>> Start

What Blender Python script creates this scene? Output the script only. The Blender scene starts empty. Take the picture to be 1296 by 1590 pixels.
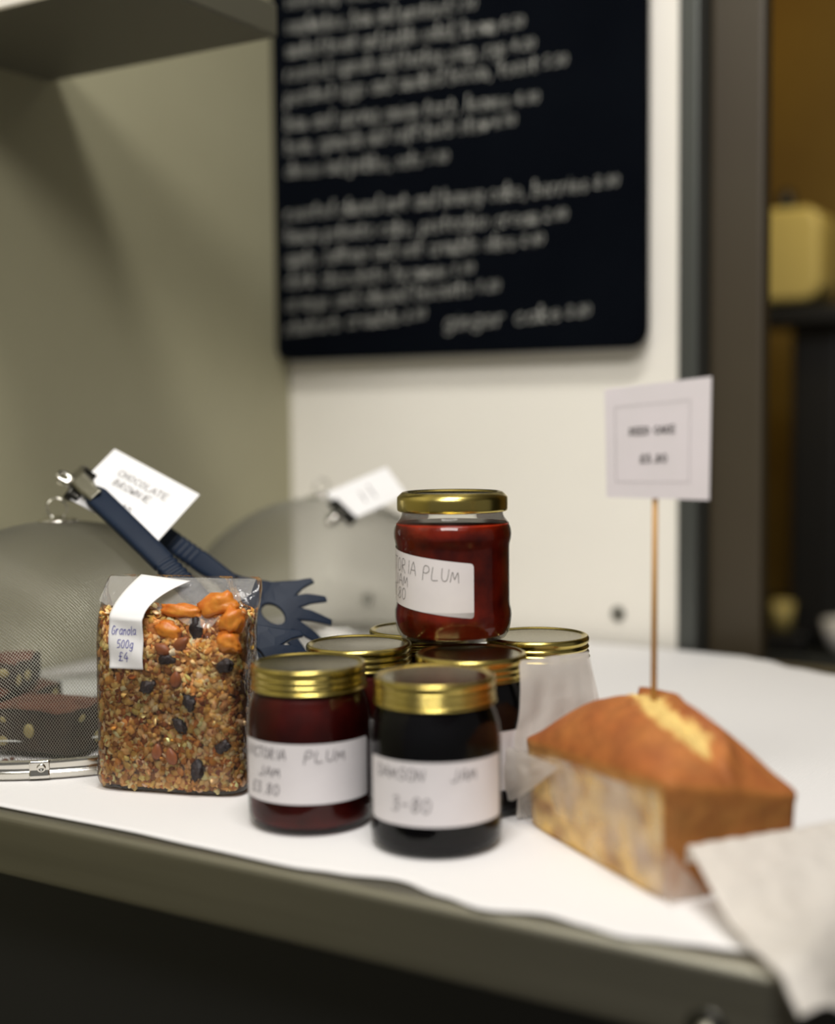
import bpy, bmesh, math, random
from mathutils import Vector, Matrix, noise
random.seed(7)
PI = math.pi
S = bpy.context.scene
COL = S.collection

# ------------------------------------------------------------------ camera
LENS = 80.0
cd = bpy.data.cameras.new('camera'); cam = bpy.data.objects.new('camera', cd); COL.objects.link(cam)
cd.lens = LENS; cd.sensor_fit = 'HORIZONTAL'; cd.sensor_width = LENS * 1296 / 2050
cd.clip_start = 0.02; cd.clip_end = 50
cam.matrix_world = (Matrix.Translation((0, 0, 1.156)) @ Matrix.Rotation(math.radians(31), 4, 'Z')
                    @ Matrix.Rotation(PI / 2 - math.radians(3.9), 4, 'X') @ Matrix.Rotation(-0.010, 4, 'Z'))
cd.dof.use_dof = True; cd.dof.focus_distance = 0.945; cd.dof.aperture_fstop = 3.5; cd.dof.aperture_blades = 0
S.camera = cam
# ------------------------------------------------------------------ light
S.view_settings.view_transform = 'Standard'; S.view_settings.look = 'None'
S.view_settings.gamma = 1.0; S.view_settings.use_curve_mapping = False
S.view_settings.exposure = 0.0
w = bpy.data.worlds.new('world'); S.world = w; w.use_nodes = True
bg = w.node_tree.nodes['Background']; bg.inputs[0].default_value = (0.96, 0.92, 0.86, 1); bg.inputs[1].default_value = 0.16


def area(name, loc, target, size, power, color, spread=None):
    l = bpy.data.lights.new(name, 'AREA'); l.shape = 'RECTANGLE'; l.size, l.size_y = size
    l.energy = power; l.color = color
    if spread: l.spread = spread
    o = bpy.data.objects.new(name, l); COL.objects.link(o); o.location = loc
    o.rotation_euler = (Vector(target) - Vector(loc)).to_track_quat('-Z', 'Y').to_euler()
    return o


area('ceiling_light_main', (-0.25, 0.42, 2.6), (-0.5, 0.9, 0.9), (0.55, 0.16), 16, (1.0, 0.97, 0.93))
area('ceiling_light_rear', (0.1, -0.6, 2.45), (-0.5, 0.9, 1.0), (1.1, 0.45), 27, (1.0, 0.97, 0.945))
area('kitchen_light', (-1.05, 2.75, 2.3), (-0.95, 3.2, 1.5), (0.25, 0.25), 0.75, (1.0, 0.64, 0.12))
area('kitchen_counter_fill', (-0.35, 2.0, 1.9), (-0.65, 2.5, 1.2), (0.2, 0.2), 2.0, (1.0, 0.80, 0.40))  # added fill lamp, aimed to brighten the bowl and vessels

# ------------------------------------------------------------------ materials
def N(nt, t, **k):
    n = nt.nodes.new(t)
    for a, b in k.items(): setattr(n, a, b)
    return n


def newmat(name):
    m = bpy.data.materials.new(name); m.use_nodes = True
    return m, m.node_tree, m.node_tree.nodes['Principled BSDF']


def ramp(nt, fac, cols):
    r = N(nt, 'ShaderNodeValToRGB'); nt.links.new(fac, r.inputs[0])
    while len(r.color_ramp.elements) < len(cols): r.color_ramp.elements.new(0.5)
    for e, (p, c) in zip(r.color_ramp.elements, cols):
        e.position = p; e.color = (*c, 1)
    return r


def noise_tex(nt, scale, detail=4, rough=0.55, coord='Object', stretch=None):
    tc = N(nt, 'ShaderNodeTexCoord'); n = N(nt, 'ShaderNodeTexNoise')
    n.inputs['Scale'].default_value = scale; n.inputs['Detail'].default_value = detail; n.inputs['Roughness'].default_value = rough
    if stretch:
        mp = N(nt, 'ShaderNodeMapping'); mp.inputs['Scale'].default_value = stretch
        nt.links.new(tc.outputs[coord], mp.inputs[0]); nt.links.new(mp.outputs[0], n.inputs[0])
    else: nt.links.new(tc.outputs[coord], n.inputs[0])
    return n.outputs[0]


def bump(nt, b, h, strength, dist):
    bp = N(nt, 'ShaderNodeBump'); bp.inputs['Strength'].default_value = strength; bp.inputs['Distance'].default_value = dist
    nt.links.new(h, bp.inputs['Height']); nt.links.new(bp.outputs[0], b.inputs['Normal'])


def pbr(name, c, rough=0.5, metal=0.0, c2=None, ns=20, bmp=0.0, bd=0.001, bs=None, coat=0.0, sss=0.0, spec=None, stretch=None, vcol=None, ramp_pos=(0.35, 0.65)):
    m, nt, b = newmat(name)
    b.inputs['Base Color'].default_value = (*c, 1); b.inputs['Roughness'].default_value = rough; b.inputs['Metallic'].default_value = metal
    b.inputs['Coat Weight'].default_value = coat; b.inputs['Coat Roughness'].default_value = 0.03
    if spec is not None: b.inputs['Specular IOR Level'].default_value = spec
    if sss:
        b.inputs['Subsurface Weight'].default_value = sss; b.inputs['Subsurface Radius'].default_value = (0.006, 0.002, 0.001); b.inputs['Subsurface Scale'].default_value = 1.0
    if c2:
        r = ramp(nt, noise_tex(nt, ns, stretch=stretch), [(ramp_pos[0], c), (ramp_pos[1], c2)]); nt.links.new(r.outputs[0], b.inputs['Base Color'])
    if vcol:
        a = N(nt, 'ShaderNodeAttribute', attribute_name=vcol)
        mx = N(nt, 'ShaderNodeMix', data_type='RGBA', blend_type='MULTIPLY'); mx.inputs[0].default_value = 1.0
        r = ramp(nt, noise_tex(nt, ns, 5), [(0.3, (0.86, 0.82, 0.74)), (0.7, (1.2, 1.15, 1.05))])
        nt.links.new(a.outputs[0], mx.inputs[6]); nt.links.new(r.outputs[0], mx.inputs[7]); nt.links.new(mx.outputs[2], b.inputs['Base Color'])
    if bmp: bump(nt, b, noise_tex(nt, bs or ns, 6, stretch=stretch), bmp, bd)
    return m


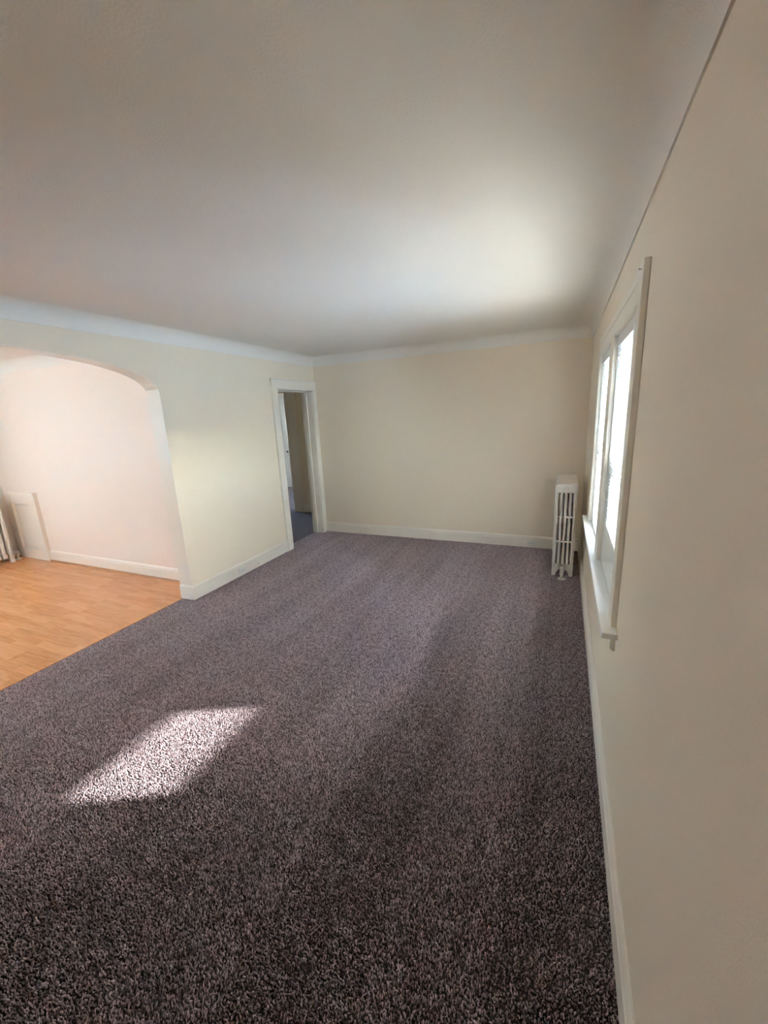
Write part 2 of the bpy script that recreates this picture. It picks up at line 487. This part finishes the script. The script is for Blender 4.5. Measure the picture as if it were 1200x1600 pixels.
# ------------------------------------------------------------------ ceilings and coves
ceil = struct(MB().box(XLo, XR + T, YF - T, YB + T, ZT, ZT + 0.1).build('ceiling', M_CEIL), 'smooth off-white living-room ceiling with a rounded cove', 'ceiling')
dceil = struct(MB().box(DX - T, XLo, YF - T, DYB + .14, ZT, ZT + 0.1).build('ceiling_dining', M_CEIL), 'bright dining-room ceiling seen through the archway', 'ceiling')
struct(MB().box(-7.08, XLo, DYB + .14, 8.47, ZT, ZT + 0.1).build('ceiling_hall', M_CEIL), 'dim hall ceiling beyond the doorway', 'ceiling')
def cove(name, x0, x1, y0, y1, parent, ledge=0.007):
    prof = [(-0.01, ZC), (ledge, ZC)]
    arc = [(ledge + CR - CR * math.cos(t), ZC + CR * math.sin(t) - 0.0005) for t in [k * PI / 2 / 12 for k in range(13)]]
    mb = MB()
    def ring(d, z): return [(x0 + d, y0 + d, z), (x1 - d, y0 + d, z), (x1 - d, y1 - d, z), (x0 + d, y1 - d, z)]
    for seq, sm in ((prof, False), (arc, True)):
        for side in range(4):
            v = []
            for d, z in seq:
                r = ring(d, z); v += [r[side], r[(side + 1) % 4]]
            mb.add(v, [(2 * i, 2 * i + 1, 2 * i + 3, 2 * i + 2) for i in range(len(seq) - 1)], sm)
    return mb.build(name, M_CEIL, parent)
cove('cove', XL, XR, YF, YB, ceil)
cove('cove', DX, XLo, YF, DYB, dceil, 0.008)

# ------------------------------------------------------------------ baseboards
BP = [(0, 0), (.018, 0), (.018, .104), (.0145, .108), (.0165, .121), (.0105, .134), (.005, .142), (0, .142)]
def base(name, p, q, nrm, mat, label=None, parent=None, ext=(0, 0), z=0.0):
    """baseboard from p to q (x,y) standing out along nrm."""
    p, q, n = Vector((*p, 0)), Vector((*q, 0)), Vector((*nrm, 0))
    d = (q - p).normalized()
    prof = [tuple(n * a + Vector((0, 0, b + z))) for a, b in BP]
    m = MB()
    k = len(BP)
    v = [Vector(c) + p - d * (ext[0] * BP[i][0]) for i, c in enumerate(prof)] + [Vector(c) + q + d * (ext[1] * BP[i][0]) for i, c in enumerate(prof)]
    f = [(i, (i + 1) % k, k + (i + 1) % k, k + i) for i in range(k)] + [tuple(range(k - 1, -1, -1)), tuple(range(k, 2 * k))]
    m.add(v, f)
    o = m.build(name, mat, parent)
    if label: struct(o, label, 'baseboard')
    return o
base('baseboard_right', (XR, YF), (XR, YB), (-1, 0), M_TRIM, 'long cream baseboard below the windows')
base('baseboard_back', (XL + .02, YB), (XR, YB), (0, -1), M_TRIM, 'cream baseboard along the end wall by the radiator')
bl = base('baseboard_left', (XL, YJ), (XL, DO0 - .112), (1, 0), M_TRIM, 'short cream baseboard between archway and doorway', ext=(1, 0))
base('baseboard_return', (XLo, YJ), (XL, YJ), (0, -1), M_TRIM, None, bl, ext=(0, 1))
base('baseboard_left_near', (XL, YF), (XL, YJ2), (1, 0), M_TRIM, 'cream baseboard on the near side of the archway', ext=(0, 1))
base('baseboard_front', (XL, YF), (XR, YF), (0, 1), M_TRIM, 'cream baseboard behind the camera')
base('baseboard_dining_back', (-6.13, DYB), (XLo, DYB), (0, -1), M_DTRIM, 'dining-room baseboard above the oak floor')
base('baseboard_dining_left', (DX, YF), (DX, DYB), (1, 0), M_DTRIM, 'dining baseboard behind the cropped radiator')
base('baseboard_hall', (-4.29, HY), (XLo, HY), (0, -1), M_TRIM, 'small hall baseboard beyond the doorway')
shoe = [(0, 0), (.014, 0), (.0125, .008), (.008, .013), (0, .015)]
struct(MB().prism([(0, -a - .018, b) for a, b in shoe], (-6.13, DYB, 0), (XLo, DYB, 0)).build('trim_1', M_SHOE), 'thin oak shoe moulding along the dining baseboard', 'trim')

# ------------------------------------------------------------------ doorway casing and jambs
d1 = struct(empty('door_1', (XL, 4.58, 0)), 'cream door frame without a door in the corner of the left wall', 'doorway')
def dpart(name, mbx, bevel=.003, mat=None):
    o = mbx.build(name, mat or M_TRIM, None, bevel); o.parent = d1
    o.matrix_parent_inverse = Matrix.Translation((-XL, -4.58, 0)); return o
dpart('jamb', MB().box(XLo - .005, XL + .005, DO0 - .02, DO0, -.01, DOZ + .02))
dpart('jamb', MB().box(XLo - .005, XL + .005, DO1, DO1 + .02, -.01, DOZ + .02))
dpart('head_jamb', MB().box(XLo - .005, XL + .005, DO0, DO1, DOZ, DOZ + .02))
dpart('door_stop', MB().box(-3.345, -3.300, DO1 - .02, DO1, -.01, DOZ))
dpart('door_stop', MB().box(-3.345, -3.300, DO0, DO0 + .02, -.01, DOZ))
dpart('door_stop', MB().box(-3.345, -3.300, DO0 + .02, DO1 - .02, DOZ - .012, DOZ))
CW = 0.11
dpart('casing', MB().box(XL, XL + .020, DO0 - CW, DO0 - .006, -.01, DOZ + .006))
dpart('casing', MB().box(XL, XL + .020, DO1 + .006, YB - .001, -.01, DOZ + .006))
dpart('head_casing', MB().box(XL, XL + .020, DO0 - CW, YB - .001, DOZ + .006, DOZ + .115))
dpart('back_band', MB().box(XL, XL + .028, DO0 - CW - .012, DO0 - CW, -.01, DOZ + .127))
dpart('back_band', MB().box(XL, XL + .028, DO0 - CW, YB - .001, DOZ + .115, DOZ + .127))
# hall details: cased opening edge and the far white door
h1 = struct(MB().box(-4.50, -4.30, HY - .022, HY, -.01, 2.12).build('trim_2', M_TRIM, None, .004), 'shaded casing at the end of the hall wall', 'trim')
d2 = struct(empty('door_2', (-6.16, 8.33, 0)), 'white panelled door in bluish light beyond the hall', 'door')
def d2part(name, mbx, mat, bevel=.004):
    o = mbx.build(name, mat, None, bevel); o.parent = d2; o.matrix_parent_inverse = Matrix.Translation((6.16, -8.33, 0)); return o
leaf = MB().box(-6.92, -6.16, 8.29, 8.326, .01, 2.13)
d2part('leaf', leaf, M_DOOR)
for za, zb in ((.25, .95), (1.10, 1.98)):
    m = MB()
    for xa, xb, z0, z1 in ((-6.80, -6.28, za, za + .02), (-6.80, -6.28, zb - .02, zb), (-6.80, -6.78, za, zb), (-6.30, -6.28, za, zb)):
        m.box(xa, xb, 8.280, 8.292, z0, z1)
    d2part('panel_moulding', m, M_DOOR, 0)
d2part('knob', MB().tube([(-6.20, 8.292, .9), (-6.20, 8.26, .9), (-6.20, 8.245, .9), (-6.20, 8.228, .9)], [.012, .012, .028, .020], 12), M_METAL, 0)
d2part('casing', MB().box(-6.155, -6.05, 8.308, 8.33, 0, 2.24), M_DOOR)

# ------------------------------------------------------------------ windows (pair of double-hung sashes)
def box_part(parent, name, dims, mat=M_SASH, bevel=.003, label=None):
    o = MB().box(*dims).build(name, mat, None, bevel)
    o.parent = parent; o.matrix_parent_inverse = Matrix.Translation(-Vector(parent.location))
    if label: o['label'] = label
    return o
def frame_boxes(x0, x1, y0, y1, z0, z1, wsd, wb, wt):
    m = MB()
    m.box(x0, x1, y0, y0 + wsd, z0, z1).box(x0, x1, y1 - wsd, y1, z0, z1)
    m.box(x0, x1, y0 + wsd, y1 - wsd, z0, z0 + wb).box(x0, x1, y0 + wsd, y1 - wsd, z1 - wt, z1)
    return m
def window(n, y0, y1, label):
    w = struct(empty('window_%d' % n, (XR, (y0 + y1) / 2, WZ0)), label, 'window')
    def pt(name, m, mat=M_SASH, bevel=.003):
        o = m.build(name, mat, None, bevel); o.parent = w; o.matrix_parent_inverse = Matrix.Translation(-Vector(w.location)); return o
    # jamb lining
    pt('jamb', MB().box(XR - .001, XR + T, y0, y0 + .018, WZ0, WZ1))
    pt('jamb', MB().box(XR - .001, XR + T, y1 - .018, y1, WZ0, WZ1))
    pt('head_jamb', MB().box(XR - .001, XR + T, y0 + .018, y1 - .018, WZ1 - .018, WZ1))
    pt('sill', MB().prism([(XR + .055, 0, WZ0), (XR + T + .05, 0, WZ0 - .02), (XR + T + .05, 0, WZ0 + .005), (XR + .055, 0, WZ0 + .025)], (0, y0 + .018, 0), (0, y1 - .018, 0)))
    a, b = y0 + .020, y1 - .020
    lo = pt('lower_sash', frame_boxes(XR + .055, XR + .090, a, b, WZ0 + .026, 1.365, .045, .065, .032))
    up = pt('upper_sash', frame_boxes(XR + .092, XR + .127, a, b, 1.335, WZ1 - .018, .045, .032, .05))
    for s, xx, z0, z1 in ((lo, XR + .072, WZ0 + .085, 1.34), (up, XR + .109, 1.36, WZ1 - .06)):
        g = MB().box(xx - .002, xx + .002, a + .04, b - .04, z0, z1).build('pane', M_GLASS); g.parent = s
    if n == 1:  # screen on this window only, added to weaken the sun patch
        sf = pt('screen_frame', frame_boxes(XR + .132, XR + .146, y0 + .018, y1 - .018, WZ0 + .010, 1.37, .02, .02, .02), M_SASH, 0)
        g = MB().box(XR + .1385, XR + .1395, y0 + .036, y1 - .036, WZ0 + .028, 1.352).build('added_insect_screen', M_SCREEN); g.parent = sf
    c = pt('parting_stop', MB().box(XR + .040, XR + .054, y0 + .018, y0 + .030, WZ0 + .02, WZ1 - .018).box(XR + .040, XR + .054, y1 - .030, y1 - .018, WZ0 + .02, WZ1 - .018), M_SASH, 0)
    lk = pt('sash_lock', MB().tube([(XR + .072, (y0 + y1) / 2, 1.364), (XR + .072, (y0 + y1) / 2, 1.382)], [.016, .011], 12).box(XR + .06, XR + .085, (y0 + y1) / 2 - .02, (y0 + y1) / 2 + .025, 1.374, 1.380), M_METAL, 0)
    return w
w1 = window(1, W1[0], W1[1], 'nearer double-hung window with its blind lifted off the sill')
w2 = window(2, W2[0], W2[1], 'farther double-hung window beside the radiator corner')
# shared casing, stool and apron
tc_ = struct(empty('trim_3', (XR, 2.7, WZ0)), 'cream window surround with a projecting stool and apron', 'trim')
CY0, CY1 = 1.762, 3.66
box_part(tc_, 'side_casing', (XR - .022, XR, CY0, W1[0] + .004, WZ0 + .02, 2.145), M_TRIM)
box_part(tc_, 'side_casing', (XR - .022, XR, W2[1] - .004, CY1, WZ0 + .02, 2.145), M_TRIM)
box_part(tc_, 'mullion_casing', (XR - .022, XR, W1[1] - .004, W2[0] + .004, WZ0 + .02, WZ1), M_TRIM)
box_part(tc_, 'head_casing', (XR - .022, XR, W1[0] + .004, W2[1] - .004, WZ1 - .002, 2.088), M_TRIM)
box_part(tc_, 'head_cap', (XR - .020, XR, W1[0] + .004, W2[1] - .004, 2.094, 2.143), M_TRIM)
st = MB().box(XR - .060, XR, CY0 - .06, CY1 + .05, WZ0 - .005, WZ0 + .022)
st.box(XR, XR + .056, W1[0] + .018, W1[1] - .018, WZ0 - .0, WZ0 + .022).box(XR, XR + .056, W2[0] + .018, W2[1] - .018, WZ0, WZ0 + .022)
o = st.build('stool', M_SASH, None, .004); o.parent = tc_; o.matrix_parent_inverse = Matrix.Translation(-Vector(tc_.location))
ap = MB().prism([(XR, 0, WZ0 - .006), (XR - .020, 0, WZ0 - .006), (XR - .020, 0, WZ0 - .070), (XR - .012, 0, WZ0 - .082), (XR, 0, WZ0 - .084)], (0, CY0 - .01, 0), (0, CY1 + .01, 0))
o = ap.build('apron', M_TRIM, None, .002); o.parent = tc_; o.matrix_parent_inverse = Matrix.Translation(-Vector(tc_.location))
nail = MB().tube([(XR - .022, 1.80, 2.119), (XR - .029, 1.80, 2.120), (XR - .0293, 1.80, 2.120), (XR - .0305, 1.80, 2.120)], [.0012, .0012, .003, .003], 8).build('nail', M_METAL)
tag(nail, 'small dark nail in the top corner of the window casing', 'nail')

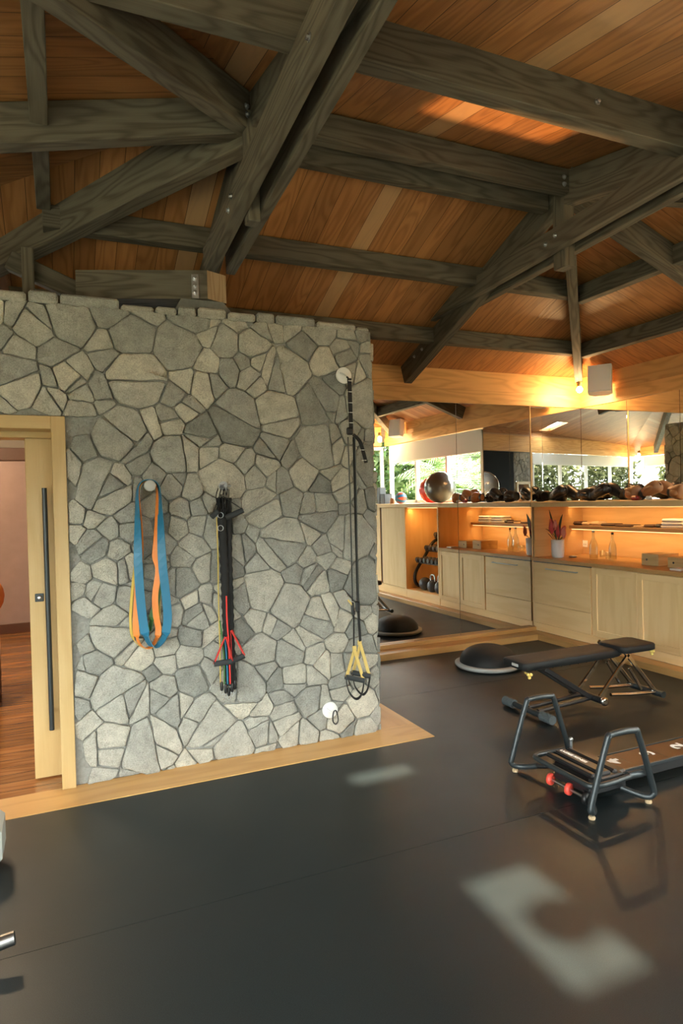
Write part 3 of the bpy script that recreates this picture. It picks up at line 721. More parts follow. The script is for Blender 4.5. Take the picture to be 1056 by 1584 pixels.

>> End

• **Exercise**
Repeat word for word the lines above, from the first entry through the line containing "COL = S.collection", with both ends kept and the pictures dropped.

• **Complete response**
What Blender Python script creates this scene? Output the script only. The Blender scene starts empty. Take the picture to be 1296 by 1590 pixels.
import bpy, bmesh, math, random
from mathutils import Vector, Matrix, noise
random.seed(7)
PI = math.pi
S = bpy.context.scene
COL = S.collection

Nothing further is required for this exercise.